>> begin Records for this exercise
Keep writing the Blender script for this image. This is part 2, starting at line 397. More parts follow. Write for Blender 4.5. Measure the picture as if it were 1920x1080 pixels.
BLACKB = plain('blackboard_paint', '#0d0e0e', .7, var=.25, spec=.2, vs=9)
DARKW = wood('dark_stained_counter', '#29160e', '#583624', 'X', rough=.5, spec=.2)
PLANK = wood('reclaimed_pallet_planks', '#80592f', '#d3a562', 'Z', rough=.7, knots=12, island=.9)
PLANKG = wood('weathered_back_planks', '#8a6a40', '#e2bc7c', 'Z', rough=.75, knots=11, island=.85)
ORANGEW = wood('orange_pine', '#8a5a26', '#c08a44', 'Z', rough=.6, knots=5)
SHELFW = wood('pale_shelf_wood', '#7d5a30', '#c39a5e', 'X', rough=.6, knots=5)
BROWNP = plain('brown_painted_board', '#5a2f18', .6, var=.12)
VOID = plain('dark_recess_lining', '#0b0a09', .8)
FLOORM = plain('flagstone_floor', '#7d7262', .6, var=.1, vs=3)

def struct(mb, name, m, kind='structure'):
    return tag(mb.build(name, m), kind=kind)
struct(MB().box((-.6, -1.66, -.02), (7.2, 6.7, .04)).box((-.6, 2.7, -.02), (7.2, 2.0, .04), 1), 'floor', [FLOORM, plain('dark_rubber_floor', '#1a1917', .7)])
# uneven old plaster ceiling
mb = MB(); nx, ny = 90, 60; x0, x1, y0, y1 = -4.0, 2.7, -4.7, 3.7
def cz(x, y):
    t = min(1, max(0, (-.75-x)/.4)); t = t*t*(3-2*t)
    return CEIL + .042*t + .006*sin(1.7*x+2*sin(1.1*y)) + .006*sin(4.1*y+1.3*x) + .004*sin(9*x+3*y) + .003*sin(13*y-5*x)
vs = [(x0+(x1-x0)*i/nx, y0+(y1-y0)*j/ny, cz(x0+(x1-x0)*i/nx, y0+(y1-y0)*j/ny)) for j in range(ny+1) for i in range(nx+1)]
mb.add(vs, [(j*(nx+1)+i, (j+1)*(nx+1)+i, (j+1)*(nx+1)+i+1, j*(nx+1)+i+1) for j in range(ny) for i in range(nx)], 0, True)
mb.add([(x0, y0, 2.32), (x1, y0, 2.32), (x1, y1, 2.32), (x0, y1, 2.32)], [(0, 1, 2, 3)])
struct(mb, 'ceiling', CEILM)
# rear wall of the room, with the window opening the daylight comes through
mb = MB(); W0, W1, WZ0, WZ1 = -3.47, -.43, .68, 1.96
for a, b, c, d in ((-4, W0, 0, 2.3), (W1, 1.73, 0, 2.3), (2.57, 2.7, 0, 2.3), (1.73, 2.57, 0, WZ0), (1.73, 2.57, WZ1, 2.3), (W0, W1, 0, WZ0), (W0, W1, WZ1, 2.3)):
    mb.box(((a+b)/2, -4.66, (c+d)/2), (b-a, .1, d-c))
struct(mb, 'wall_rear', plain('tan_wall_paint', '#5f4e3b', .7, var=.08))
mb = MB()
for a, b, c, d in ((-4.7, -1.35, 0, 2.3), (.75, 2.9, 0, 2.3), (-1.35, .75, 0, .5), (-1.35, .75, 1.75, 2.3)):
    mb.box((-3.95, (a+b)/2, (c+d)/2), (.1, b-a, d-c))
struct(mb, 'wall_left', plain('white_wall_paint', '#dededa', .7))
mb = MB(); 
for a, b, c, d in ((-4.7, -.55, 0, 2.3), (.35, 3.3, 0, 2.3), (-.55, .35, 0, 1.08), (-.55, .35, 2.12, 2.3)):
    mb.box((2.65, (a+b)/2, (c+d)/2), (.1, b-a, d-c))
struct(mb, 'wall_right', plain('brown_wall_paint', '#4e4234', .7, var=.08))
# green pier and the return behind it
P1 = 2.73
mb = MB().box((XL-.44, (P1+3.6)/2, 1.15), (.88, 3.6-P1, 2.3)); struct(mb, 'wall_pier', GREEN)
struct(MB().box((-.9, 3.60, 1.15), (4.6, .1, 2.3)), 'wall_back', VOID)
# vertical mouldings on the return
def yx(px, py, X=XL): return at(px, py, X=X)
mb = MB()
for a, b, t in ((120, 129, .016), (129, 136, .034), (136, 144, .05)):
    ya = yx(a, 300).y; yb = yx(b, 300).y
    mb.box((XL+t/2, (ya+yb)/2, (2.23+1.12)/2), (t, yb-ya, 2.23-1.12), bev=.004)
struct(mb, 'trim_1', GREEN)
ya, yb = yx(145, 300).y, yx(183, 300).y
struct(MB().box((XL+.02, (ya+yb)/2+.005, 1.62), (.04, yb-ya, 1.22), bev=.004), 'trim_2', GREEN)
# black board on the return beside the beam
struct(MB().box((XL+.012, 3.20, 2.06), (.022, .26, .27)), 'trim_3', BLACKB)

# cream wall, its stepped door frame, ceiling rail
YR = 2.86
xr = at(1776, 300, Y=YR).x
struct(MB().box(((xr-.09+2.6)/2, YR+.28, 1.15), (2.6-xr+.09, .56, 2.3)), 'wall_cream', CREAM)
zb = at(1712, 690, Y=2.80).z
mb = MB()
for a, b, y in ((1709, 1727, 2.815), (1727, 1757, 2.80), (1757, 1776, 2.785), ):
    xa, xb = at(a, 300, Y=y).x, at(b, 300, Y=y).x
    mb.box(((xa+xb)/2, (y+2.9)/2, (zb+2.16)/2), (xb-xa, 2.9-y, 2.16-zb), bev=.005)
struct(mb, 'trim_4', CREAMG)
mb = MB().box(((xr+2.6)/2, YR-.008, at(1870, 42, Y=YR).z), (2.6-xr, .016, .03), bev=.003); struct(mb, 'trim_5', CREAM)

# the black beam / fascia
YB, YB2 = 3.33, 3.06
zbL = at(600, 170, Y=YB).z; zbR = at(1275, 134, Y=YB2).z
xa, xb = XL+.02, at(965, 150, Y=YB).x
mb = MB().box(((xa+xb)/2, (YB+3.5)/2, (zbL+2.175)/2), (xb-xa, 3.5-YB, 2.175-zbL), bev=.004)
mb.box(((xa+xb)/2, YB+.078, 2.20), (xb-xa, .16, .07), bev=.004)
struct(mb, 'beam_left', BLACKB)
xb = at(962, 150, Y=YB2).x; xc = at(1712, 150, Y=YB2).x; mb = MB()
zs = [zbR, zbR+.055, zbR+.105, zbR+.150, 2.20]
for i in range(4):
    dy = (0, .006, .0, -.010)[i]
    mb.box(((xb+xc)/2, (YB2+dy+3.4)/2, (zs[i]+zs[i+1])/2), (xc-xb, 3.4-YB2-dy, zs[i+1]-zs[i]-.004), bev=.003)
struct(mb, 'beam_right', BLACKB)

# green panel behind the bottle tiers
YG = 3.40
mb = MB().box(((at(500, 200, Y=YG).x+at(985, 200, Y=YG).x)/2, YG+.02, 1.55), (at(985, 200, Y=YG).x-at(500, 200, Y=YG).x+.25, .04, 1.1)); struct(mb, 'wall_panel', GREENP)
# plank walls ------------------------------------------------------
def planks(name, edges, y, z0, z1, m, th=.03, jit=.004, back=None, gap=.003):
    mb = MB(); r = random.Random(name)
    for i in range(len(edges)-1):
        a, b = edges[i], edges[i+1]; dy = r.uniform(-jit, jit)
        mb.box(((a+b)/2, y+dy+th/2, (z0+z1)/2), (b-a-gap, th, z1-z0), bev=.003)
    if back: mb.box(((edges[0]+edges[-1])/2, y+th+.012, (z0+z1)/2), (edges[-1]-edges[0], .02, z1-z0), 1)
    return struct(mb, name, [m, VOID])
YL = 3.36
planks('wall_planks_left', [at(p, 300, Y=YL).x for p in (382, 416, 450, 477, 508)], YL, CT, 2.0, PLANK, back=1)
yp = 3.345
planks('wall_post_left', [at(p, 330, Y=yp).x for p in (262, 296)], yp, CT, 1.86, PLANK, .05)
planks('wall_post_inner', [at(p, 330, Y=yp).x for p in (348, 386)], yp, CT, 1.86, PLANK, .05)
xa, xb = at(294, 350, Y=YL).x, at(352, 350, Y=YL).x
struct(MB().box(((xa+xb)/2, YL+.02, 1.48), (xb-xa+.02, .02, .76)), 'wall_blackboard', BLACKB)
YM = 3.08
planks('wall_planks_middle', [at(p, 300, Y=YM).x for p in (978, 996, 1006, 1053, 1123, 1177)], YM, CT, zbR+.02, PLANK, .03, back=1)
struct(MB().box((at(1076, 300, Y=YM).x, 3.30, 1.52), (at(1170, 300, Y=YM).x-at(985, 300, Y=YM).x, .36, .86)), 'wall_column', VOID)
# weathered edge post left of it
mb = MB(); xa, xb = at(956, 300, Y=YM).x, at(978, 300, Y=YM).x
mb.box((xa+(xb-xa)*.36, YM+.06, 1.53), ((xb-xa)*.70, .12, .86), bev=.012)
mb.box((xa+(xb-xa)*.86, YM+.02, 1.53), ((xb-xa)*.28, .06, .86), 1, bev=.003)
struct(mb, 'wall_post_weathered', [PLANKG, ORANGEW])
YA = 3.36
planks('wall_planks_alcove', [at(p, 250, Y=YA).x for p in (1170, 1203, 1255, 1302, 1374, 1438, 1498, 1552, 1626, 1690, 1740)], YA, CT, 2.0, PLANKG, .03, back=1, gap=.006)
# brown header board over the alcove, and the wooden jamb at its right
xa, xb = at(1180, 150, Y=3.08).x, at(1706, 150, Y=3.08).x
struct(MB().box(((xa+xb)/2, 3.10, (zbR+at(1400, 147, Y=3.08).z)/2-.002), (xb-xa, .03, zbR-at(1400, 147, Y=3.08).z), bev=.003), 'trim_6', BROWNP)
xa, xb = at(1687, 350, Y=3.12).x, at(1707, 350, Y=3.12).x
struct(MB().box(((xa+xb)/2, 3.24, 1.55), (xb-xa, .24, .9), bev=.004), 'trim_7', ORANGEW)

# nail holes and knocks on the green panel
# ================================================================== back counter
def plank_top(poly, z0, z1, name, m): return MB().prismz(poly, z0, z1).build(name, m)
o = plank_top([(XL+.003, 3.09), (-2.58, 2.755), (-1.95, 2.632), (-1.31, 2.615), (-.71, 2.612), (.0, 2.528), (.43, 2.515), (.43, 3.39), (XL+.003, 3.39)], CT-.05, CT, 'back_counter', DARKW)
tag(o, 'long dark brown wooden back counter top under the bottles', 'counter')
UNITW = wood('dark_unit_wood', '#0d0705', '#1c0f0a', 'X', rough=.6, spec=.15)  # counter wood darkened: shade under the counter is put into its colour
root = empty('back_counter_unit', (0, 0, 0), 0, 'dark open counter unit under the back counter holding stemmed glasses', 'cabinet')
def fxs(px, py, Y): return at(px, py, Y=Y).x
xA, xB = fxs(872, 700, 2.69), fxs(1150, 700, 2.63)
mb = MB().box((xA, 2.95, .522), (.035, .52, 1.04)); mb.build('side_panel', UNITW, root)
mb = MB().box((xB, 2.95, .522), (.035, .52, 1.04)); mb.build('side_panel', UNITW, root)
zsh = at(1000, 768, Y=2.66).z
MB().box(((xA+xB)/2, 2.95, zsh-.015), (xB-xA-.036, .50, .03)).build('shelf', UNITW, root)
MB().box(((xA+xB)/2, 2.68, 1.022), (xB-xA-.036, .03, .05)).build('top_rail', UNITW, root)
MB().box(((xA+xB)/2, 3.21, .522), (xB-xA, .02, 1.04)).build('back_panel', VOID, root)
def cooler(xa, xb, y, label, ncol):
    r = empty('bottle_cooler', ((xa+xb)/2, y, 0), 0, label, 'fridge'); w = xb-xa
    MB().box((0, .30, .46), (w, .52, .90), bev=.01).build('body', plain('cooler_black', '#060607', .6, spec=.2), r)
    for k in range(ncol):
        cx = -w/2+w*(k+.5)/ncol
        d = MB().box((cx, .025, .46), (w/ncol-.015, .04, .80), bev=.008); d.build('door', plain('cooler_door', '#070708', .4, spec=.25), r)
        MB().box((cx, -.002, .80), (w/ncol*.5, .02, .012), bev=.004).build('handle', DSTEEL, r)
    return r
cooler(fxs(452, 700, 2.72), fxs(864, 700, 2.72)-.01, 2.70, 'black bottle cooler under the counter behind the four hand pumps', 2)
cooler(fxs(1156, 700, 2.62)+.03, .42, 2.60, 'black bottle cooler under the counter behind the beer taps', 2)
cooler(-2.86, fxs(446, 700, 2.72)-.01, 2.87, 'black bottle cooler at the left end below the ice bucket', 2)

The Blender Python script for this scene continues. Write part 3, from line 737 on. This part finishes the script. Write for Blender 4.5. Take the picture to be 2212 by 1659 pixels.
>> end Records for this exercise
Problem description: Going down the listing above, begin printing at the line with "mb = MB().box((xB, 2.95, .522), (.035, .52, 1.04));" and finish with the line with "cooler(-2.86, fxs(446, 700, 2.72)-.01, 2.87, 'black", exactly as they appear.

Expected answer:
mb = MB().box((xB, 2.95, .522), (.035, .52, 1.04)); mb.build('side_panel', UNITW, root)
zsh = at(1000, 768, Y=2.66).z
MB().box(((xA+xB)/2, 2.95, zsh-.015), (xB-xA-.036, .50, .03)).build('shelf', UNITW, root)
MB().box(((xA+xB)/2, 2.68, 1.022), (xB-xA-.036, .03, .05)).build('top_rail', UNITW, root)
MB().box(((xA+xB)/2, 3.21, .522), (xB-xA, .02, 1.04)).build('back_panel', VOID, root)
def cooler(xa, xb, y, label, ncol):
    r = empty('bottle_cooler', ((xa+xb)/2, y, 0), 0, label, 'fridge'); w = xb-xa
    MB().box((0, .30, .46), (w, .52, .90), bev=.01).build('body', plain('cooler_black', '#060607', .6, spec=.2), r)
    for k in range(ncol):
        cx = -w/2+w*(k+.5)/ncol
        d = MB().box((cx, .025, .46), (w/ncol-.015, .04, .80), bev=.008); d.build('door', plain('cooler_door', '#070708', .4, spec=.25), r)
        MB().box((cx, -.002, .80), (w/ncol*.5, .02, .012), bev=.004).build('handle', DSTEEL, r)
    return r
cooler(fxs(452, 700, 2.72), fxs(864, 700, 2.72)-.01, 2.70, 'black bottle cooler under the counter behind the four hand pumps', 2)
cooler(fxs(1156, 700, 2.62)+.03, .42, 2.60, 'black bottle cooler under the counter behind the beer taps', 2)
cooler(-2.86, fxs(446, 700, 2.72)-.01, 2.87, 'black bottle cooler at the left end below the ice bucket', 2)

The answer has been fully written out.